§ **Goal**:
In the lines below, output everything from the first line through the line containing "return (f(r), f(g), f(b), 1.0)" exactly as it is. Pictures are not part of the output.
• • •
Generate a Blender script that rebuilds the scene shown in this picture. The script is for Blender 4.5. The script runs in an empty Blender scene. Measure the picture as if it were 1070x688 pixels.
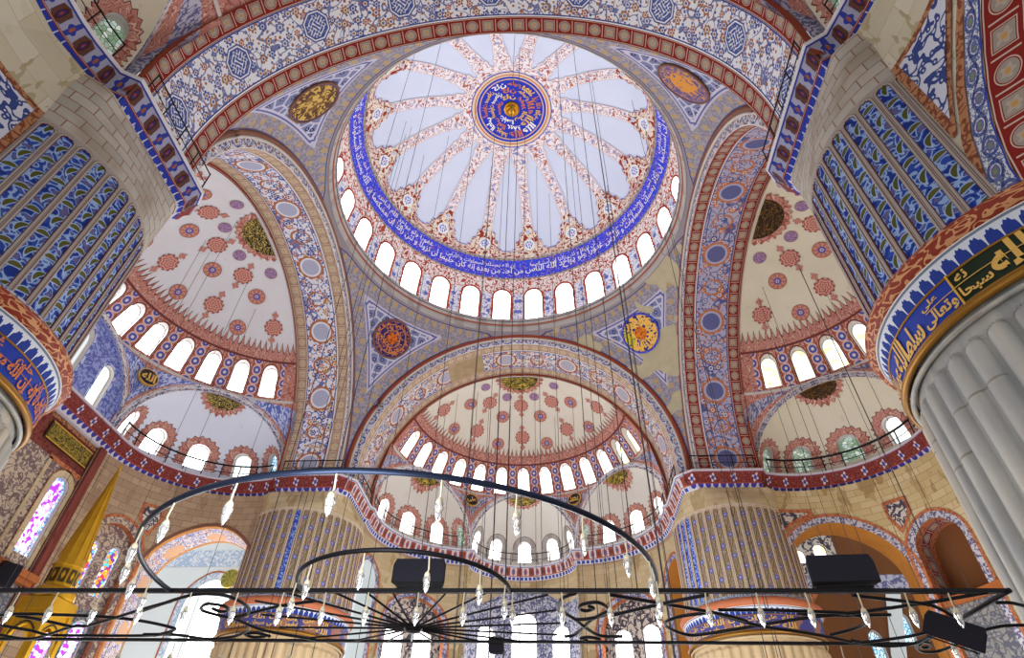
import bpy, math, random
from mathutils import Vector, Matrix
pi = math.pi
sin, cos, sqrt, atan2 = math.sin, math.cos, math.sqrt, math.atan2
rnd = random.Random(7)
scene = bpy.context.scene
COL = scene.collection

# ------------------------------------------------------------------ helpers
def rad(d): return d*pi/180
def lin(a, b, n): return [a+(b-a)*i/n for i in range(n+1)]
def C(r, g, b):
    f = lambda c: (c/255/12.92) if c/255 <= .04045 else ((c/255+.055)/1.055)**2.4
    return (f(r), f(g), f(b), 1.0)

class MB:
    """collects faces with uv and materials, then links them as one mesh"""
    def __init__(s):
        s.v = []; s.f = []; s.mi = []; s.uv = []; s.uv2 = []; s.mats = []; s.sm = []
    def mat(s, m):
        if m not in s.mats: s.mats.append(m)
        return s.mats.index(m)
    def face(s, pts, uvs, m, smooth=False, uv2=None):
        b = len(s.v); s.v.extend(tuple(p) for p in pts)
        s.f.append(tuple(range(b, b+len(pts)))); s.mi.append(s.mat(m))
        s.uv.append([tuple(u) for u in uvs]); s.sm.append(smooth)
        s.uv2.append(uv2 if uv2 else [(0, 0)]*len(pts))
    def grid(s, fn, us, vs, m, uvf=None, smooth=True, uv2f=None):
        b = len(s.v); nv = len(vs); k = s.mat(m)
        for u in us:
            for v in vs: s.v.append(tuple(fn(u, v)))
        for i in range(len(us)-1):
            for j in range(nv-1):
                a = b+i*nv+j
                s.f.append((a, a+nv, a+nv+1, a+1)); s.mi.append(k); s.sm.append(smooth)
                q = [(us[i], vs[j]), (us[i+1], vs[j]), (us[i+1], vs[j+1]), (us[i], vs[j+1])]
                s.uv.append([uvf(*p) if uvf else p for p in q])
                s.uv2.append([uv2f(*p) if uv2f else (0, 0) for p in q])
    def strip(s, A, B, m, smooth=False, w=None, u0=0.0, ulen=None):
        """quads between two polylines; uv u = running length, v = 0..w"""
        u = u0
        for i in range(len(A)-1):
            d = (Vector(A[i+1])-Vector(A[i])).length if ulen is None else ulen
            ww = w if w is not None else (Vector(A[i])-Vector(B[i])).length
            s.face([A[i], A[i+1], B[i+1], B[i]], [(u, 0), (u+d, 0), (u+d, ww), (u, ww)], m, smooth)
            u += d
    def box(s, c, h, m, M=None):
        P = [Vector((c[0]+h[0]*a, c[1]+h[1]*b, c[2]+h[2]*d)) for a in (-1, 1) for b in (-1, 1) for d in (-1, 1)]
        if M: P = [M @ p for p in P]
        for q in ((0, 1, 3, 2), (4, 6, 7, 5), (0, 4, 5, 1), (2, 3, 7, 6), (0, 2, 6, 4), (1, 5, 7, 3)):
            s.face([P[i] for i in q], [(0, 0), (1, 0), (1, 1), (0, 1)], m)
    def tube(s, pts, r, m, n=6, closed=False, smooth=True):
        pts = [Vector(p) for p in pts]; N = len(pts); rings = []
        for i, p in enumerate(pts):
            if closed: t = pts[(i+1) % N]-pts[i-1]
            else: t = pts[min(i+1, N-1)]-pts[max(i-1, 0)]
            t.normalize()
            a = Vector((0, 0, 1)) if abs(t.z) < .9 else Vector((1, 0, 0))
            e1 = t.cross(a).normalized(); e2 = t.cross(e1)
            rr = r[i] if isinstance(r, (list, tuple)) else r
            rings.append([p+e1*rr*cos(2*pi*k/n)+e2*rr*sin(2*pi*k/n) for k in range(n)])
        b = len(s.v); k0 = s.mat(m)
        for R in rings: s.v.extend(tuple(q) for q in R)
        L = 0.0
        for i in range(N if closed else N-1):
            j = (i+1) % N; d = (pts[j]-pts[i]).length
            for k in range(n):
                k2 = (k+1) % n
                s.f.append((b+i*n+k, b+i*n+k2, b+j*n+k2, b+j*n+k)); s.mi.append(k0); s.sm.append(smooth)
                s.uv.append([(L, k/n), (L, (k+1)/n), (L+d, (k+1)/n), (L+d, k/n)]); s.uv2.append([(0, 0)]*4)
            L += d
        if not closed:
            for R in (rings[0], rings[-1]): s.face(R, [(0, 0)]*n, m)
    def lathe(s, prof, c, m, n=24, smooth=True):
        """prof: (r, z) list about the vertical axis through c"""
        mm = m if isinstance(m, list) else [m]*(len(prof)-1)
        for i in range(len(prof)-1):
            (r0, z0_), (r1, z1_) = prof[i], prof[i+1]
            s.grid(lambda u, v, r0=r0, r1=r1, z0_=z0_, z1_=z1_: (c[0]+(r0+(r1-r0)*v)*cos(u), c[1]+(r0+(r1-r0)*v)*sin(u), c[2]+z0_+(z1_-z0_)*v),
                   lin(0, 2*pi, n), [0, 1], mm[i], lambda u, v, r0=r0, z0_=z0_, z1_=z1_, r1=r1: (u*max(r0, r1, .05), z0_+(z1_-z0_)*v), smooth)
    def build(s, name, parent=None):
        me = bpy.data.meshes.new(name); me.from_pydata(s.v, [], s.f)
        for m in s.mats: me.materials.append(m)
        me.polygons.foreach_set('material_index', s.mi)
        me.polygons.foreach_set('use_smooth', s.sm)
        for nm, src in (('UVMap', s.uv), ('Edge', s.uv2)):
            l = me.uv_layers.new(name=nm); flat = []
            for q in src:
                for u in q: flat.extend(u)
            l.data.foreach_set('uv', flat)
        me.update()
        o = bpy.data.objects.new(name, me); COL.objects.link(o)
        if parent is not None: o.parent = parent
        return o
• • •
§ **Written reply**:
Generate a Blender script that rebuilds the scene shown in this picture. The script is for Blender 4.5. The script runs in an empty Blender scene. Measure the picture as if it were 1070x688 pixels.
import bpy, math, random
from mathutils import Vector, Matrix
pi = math.pi
sin, cos, sqrt, atan2 = math.sin, math.cos, math.sqrt, math.atan2
rnd = random.Random(7)
scene = bpy.context.scene
COL = scene.collection

# ------------------------------------------------------------------ helpers
def rad(d): return d*pi/180
def lin(a, b, n): return [a+(b-a)*i/n for i in range(n+1)]
def C(r, g, b):
    f = lambda c: (c/255/12.92) if c/255 <= .04045 else ((c/255+.055)/1.055)**2.4
    return (f(r), f(g), f(b), 1.0)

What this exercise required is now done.